"""
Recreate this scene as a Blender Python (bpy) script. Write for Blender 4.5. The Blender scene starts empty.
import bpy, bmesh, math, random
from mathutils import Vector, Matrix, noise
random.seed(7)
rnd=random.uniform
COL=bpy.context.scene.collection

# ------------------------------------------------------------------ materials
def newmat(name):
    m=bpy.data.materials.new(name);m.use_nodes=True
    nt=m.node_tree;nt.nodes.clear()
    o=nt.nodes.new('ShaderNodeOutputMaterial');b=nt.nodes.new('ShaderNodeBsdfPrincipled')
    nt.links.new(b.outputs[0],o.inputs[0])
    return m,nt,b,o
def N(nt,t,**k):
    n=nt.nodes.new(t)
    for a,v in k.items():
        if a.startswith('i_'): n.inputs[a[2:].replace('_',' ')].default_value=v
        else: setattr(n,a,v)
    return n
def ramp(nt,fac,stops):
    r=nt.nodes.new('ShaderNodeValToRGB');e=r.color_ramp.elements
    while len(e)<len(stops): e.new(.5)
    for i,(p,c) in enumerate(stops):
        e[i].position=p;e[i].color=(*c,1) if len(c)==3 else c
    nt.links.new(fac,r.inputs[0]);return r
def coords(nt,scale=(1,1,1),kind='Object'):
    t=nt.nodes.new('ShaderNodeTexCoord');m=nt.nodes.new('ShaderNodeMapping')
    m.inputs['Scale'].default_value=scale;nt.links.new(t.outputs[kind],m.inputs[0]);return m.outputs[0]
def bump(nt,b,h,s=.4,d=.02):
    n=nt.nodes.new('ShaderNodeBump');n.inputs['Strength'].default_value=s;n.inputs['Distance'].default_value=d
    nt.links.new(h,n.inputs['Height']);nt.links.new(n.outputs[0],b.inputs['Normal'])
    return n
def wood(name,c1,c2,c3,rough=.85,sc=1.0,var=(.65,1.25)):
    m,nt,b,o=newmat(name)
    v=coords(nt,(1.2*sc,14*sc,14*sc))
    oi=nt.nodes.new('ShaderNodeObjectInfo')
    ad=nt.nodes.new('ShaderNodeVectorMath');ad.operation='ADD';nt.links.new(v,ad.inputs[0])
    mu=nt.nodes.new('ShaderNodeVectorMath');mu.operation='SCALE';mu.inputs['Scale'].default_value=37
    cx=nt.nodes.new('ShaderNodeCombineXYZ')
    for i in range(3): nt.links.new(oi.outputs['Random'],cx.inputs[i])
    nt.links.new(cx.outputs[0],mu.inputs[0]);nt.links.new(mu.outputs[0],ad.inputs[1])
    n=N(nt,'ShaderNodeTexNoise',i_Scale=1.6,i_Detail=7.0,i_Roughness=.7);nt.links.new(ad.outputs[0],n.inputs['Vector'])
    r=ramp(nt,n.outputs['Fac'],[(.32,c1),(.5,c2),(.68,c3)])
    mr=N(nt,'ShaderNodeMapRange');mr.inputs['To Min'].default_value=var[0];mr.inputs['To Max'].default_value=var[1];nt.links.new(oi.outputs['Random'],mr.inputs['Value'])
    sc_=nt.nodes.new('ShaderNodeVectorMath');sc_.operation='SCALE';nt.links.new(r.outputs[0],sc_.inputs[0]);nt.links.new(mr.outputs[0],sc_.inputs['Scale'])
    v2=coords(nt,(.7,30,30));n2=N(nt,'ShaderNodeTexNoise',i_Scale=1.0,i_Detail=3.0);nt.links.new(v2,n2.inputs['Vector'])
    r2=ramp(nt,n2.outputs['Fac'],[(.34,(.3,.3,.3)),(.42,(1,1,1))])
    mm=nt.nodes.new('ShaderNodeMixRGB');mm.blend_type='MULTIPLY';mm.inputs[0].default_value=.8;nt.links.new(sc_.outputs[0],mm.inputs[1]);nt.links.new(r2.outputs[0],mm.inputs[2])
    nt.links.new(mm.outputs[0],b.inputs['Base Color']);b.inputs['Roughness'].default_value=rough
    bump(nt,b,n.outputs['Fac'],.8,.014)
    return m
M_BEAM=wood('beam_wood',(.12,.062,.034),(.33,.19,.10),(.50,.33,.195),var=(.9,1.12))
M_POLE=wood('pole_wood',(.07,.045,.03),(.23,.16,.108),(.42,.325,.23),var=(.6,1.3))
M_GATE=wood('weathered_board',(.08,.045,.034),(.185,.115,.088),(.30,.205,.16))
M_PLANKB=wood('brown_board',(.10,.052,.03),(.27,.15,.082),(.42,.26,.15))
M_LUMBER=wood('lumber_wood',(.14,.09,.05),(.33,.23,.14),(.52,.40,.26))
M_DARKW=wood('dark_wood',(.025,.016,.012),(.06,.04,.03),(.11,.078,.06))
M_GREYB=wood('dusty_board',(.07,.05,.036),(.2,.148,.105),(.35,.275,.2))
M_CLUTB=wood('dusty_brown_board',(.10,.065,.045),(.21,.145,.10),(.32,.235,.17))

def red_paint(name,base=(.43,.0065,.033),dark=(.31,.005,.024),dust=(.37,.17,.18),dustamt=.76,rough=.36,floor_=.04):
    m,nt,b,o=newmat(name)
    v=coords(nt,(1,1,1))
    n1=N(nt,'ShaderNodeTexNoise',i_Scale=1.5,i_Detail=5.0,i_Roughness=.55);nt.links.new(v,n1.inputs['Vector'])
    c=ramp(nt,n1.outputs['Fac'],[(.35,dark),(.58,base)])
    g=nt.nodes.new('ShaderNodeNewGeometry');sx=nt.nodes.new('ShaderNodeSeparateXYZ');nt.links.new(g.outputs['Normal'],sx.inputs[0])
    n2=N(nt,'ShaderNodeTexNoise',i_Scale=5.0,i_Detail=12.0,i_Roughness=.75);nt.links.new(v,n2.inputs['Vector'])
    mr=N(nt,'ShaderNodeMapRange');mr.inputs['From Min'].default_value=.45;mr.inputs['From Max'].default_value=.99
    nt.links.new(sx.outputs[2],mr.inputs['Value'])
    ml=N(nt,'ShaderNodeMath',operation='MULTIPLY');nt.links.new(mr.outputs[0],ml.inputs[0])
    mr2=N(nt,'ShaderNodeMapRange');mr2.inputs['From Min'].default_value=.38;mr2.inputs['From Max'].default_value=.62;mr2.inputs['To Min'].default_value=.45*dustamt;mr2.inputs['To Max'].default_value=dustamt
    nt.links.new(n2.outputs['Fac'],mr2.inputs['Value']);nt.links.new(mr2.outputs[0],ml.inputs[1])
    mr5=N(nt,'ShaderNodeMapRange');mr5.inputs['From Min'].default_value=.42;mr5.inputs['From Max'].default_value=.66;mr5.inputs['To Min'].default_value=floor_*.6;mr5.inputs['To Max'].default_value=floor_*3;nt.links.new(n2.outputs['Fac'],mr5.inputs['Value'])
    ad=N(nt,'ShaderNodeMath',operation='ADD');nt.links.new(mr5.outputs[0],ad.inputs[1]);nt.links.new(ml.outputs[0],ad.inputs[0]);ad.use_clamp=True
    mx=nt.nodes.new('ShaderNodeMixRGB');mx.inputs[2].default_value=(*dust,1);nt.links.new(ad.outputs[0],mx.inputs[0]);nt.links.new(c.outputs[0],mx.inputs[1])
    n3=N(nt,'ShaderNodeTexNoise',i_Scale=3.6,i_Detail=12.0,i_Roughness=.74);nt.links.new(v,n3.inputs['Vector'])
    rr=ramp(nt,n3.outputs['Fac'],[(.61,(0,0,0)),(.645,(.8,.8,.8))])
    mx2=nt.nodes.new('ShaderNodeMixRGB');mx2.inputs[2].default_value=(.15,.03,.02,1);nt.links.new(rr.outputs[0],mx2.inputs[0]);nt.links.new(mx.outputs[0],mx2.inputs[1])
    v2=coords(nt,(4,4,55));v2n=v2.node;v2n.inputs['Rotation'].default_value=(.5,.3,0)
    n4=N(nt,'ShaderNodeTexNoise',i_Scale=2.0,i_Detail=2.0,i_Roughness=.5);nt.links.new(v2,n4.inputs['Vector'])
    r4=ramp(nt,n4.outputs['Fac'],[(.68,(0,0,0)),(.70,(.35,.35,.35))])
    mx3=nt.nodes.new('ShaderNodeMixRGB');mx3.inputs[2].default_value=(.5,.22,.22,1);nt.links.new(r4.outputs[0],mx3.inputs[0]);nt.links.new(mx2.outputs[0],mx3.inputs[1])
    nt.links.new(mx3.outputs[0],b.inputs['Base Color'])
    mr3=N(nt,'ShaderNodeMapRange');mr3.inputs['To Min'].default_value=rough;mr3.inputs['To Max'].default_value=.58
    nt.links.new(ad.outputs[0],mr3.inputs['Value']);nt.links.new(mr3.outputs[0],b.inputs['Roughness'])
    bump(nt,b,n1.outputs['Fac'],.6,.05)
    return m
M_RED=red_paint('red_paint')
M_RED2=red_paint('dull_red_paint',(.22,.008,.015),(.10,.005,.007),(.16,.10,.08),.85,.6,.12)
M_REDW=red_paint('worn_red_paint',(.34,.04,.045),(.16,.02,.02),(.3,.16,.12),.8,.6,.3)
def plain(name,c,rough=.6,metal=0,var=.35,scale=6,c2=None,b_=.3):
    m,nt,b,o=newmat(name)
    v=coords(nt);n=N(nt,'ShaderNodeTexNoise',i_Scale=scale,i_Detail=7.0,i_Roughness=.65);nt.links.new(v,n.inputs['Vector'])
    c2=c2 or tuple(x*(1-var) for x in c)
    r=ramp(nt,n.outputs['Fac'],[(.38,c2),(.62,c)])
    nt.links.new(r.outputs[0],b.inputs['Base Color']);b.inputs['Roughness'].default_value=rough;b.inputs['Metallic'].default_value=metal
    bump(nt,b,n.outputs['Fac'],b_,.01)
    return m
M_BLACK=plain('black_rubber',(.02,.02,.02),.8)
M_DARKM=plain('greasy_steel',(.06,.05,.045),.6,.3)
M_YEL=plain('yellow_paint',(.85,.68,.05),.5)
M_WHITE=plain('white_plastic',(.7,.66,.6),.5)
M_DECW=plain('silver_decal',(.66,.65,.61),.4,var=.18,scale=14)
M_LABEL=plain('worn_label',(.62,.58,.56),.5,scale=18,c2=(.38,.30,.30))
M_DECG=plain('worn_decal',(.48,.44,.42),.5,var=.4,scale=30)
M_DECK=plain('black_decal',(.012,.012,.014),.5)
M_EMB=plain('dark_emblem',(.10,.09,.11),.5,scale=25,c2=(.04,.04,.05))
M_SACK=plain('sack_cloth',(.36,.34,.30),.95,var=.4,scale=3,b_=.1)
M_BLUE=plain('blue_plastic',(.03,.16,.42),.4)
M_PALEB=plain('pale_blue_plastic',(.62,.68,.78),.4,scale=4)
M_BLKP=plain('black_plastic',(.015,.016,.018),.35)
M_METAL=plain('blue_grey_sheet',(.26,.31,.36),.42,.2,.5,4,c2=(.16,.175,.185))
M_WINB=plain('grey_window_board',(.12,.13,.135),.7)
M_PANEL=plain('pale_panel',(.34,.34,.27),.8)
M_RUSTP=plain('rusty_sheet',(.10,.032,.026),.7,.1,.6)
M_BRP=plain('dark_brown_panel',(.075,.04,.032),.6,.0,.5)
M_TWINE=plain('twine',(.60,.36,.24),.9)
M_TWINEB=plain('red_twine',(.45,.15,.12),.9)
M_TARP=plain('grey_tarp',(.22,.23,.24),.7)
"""
Begin with the first line of the listing and copy exactly through the line that contains "COL=bpy.context.scene.collection", please, keeping both ends and leaving out everything after.

| TASK ANSWER |
Recreate this scene as a Blender Python (bpy) script. Write for Blender 4.5. The Blender scene starts empty.
import bpy, bmesh, math, random
from mathutils import Vector, Matrix, noise
random.seed(7)
rnd=random.uniform
COL=bpy.context.scene.collection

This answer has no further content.